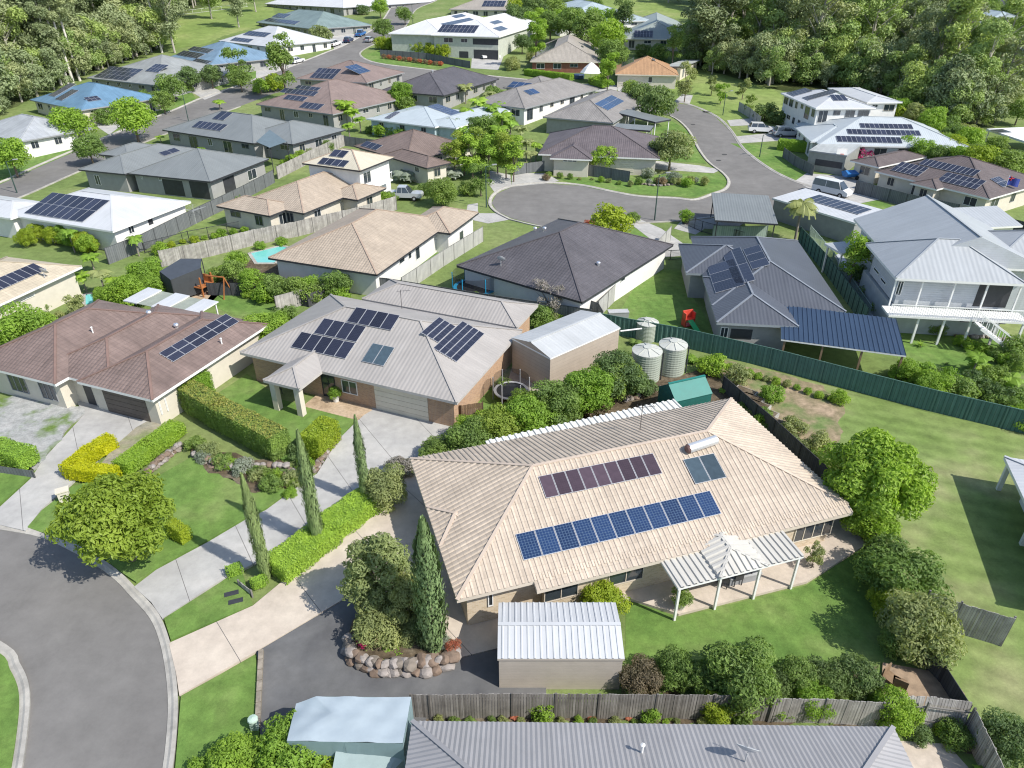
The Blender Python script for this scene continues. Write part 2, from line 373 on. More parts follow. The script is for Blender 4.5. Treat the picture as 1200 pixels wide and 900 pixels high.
# ---------------------------------------------------------------- houses
def clip_poly_u(poly, u):                    # v-range of a convex (u,v) polygon at u
    vs = []
    for (a, b), (c, d) in zip(poly, poly[1:] + poly[:1]):
        if abs(c - a) < 1e-9:
            if abs(a - u) < 1e-6: vs += [b, d]
            continue
        t = (u - a) / (c - a)
        if -1e-9 <= t <= 1 + 1e-9: vs.append(b + t * (d - b))
    return (min(vs), max(vs)) if vs else None
def slope_face(mb, pts, rib=None, m=0):
    """roof slope with UVs in metres (u along the eave, v up the slope), optionally with real ribs"""
    pts = [Vector(p) for p in pts]; n = (pts[1] - pts[0]).cross(pts[2] - pts[0]).normalized()
    if n.z < 0: pts = pts[::-1]; n = -n
    u = Vector((-n.y, n.x, 0)); u = u.normalized() if u.length > 1e-4 else Vector((1, 0, 0))
    v = n.cross(u); o = pts[0]; P2 = [((p - o).dot(u), (p - o).dot(v)) for p in pts]
    if not rib: mb.face(pts, m, P2); return
    per, h, prof = rib                       # prof: list of (fraction, height fraction)
    us = sorted(set([p[0] for p in P2])); lo, hi = us[0], us[-1]; S_ = [(x, None) for x in us]
    k = math.floor(lo / per) - 1; L = []
    while k * per < hi + per:
        for fr, hf in prof: L.append(((k + fr) * per, hf * h))
        k += 1
    def hh(x):
        for (a, b), (c, d) in zip(L, L[1:]):
            if a <= x <= c: return b + (d - b) * (x - a) / max(c - a, 1e-9)
        return 0
    xs = sorted(set([x for x, _ in L if lo < x < hi] + us)); prev = None
    for x in xs:
        r = clip_poly_u(P2, min(max(x, lo), hi))
        if not r: continue
        e = n * (hh(x) + .002); A = o + u * x + v * r[0] + e; B = o + u * x + v * r[1] + e; cur = (A, B, x, r)
        if prev:
            q = [prev[0], A, B, prev[1]]; uvq = [(prev[2], prev[3][0]), (x, r[0]), (x, r[1]), (prev[2], prev[3][1])]
            if (prev[1] - prev[0]).length < 1e-5: q.pop(3); uvq.pop(3)
            elif (B - A).length < 1e-5: q.pop(2); uvq.pop(2)
            if len(q) >= 3: mb.face(q, m, uvq)
        prev = cur
CORR = (.19, .022, [(0, 0), (.25, .5), (.5, 1), (.75, .5)])
DECK = (.28, .03, [(0, 0), (.55, 0), (.65, 1), (.85, 1), (.95, 0)])
TILE = (.30, .042, [(0, 0), (.5, 0), (.6, .85), (.75, 1), (.9, .85)])
WIDE = (.36, .05, [(0, 0), (.6, 0), (.7, 1), (.86, 1), (.95, 0)])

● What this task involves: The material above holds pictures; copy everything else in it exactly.

● Problem solution:
The Blender Python script for this scene continues. Write part 2, from line 373 on. More parts follow. The script is for Blender 4.5. Treat the picture as 1200 pixels wide and 900 pixels high.
# ---------------------------------------------------------------- houses
def clip_poly_u(poly, u):                    # v-range of a convex (u,v) polygon at u
    vs = []
    for (a, b), (c, d) in zip(poly, poly[1:] + poly[:1]):
        if abs(c - a) < 1e-9:
            if abs(a - u) < 1e-6: vs += [b, d]
            continue
        t = (u - a) / (c - a)
        if -1e-9 <= t <= 1 + 1e-9: vs.append(b + t * (d - b))
    return (min(vs), max(vs)) if vs else None
def slope_face(mb, pts, rib=None, m=0):
    """roof slope with UVs in metres (u along the eave, v up the slope), optionally with real ribs"""
    pts = [Vector(p) for p in pts]; n = (pts[1] - pts[0]).cross(pts[2] - pts[0]).normalized()
    if n.z < 0: pts = pts[::-1]; n = -n
    u = Vector((-n.y, n.x, 0)); u = u.normalized() if u.length > 1e-4 else Vector((1, 0, 0))
    v = n.cross(u); o = pts[0]; P2 = [((p - o).dot(u), (p - o).dot(v)) for p in pts]
    if not rib: mb.face(pts, m, P2); return
    per, h, prof = rib                       # prof: list of (fraction, height fraction)
    us = sorted(set([p[0] for p in P2])); lo, hi = us[0], us[-1]; S_ = [(x, None) for x in us]
    k = math.floor(lo / per) - 1; L = []
    while k * per < hi + per:
        for fr, hf in prof: L.append(((k + fr) * per, hf * h))
        k += 1
    def hh(x):
        for (a, b), (c, d) in zip(L, L[1:]):
            if a <= x <= c: return b + (d - b) * (x - a) / max(c - a, 1e-9)
        return 0
    xs = sorted(set([x for x, _ in L if lo < x < hi] + us)); prev = None
    for x in xs:
        r = clip_poly_u(P2, min(max(x, lo), hi))
        if not r: continue
        e = n * (hh(x) + .002); A = o + u * x + v * r[0] + e; B = o + u * x + v * r[1] + e; cur = (A, B, x, r)
        if prev:
            q = [prev[0], A, B, prev[1]]; uvq = [(prev[2], prev[3][0]), (x, r[0]), (x, r[1]), (prev[2], prev[3][1])]
            if (prev[1] - prev[0]).length < 1e-5: q.pop(3); uvq.pop(3)
            elif (B - A).length < 1e-5: q.pop(2); uvq.pop(2)
            if len(q) >= 3: mb.face(q, m, uvq)
        prev = cur
CORR = (.19, .022, [(0, 0), (.25, .5), (.5, 1), (.75, .5)])
DECK = (.28, .03, [(0, 0), (.55, 0), (.65, 1), (.85, 1), (.95, 0)])
TILE = (.30, .042, [(0, 0), (.5, 0), (.6, .85), (.75, 1), (.9, .85)])
WIDE = (.36, .05, [(0, 0), (.6, 0), (.7, 1), (.86, 1), (.95, 0)])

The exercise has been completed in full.